[Start of Material provided]

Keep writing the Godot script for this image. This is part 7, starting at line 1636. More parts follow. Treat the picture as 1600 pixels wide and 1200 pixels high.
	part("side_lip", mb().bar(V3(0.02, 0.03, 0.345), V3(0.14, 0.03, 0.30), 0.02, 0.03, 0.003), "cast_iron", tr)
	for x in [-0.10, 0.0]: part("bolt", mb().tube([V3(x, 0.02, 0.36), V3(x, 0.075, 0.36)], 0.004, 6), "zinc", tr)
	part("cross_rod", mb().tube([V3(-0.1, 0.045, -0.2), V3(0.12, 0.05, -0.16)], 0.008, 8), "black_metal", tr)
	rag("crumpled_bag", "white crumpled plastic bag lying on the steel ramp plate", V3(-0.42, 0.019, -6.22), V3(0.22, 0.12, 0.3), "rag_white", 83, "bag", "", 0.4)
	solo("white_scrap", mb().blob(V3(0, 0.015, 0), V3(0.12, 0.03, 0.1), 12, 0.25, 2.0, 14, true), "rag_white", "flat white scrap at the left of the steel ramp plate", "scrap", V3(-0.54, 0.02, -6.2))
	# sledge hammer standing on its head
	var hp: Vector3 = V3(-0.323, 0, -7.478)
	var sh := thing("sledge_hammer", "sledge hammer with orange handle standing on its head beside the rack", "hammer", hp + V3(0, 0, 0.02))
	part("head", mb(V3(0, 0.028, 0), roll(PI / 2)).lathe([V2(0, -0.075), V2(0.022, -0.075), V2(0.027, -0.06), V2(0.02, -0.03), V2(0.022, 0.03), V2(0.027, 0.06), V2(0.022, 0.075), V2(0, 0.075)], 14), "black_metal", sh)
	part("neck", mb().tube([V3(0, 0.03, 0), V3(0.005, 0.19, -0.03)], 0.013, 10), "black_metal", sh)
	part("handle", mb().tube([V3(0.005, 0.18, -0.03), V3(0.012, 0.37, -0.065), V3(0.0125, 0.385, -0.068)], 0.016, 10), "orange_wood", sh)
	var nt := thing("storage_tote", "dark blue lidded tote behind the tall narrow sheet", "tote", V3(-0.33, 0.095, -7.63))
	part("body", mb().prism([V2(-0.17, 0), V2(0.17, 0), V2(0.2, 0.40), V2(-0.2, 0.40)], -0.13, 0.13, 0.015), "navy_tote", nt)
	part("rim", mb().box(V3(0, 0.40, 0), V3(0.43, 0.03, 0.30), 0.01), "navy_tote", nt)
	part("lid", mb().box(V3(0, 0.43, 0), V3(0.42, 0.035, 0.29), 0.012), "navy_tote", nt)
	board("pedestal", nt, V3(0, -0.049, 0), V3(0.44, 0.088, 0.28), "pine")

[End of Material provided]

* Task instructions
Every line containing the string "part" must be listed.

* Result of the exercise
Keep writing the Godot script for this image. This is part 7, starting at line 1636. More parts follow. Treat the picture as 1600 pixels wide and 1200 pixels high.
	part("side_lip", mb().bar(V3(0.02, 0.03, 0.345), V3(0.14, 0.03, 0.30), 0.02, 0.03, 0.003), "cast_iron", tr)
	for x in [-0.10, 0.0]: part("bolt", mb().tube([V3(x, 0.02, 0.36), V3(x, 0.075, 0.36)], 0.004, 6), "zinc", tr)
	part("cross_rod", mb().tube([V3(-0.1, 0.045, -0.2), V3(0.12, 0.05, -0.16)], 0.008, 8), "black_metal", tr)
	part("head", mb(V3(0, 0.028, 0), roll(PI / 2)).lathe([V2(0, -0.075), V2(0.022, -0.075), V2(0.027, -0.06), V2(0.02, -0.03), V2(0.022, 0.03), V2(0.027, 0.06), V2(0.022, 0.075), V2(0, 0.075)], 14), "black_metal", sh)
	part("neck", mb().tube([V3(0, 0.03, 0), V3(0.005, 0.19, -0.03)], 0.013, 10), "black_metal", sh)
	part("handle", mb().tube([V3(0.005, 0.18, -0.03), V3(0.012, 0.37, -0.065), V3(0.0125, 0.385, -0.068)], 0.016, 10), "orange_wood", sh)
	part("body", mb().prism([V2(-0.17, 0), V2(0.17, 0), V2(0.2, 0.40), V2(-0.2, 0.40)], -0.13, 0.13, 0.015), "navy_tote", nt)
	part("rim", mb().box(V3(0, 0.40, 0), V3(0.43, 0.03, 0.30), 0.01), "navy_tote", nt)
	part("lid", mb().box(V3(0, 0.43, 0), V3(0.42, 0.035, 0.29), 0.012), "navy_tote", nt)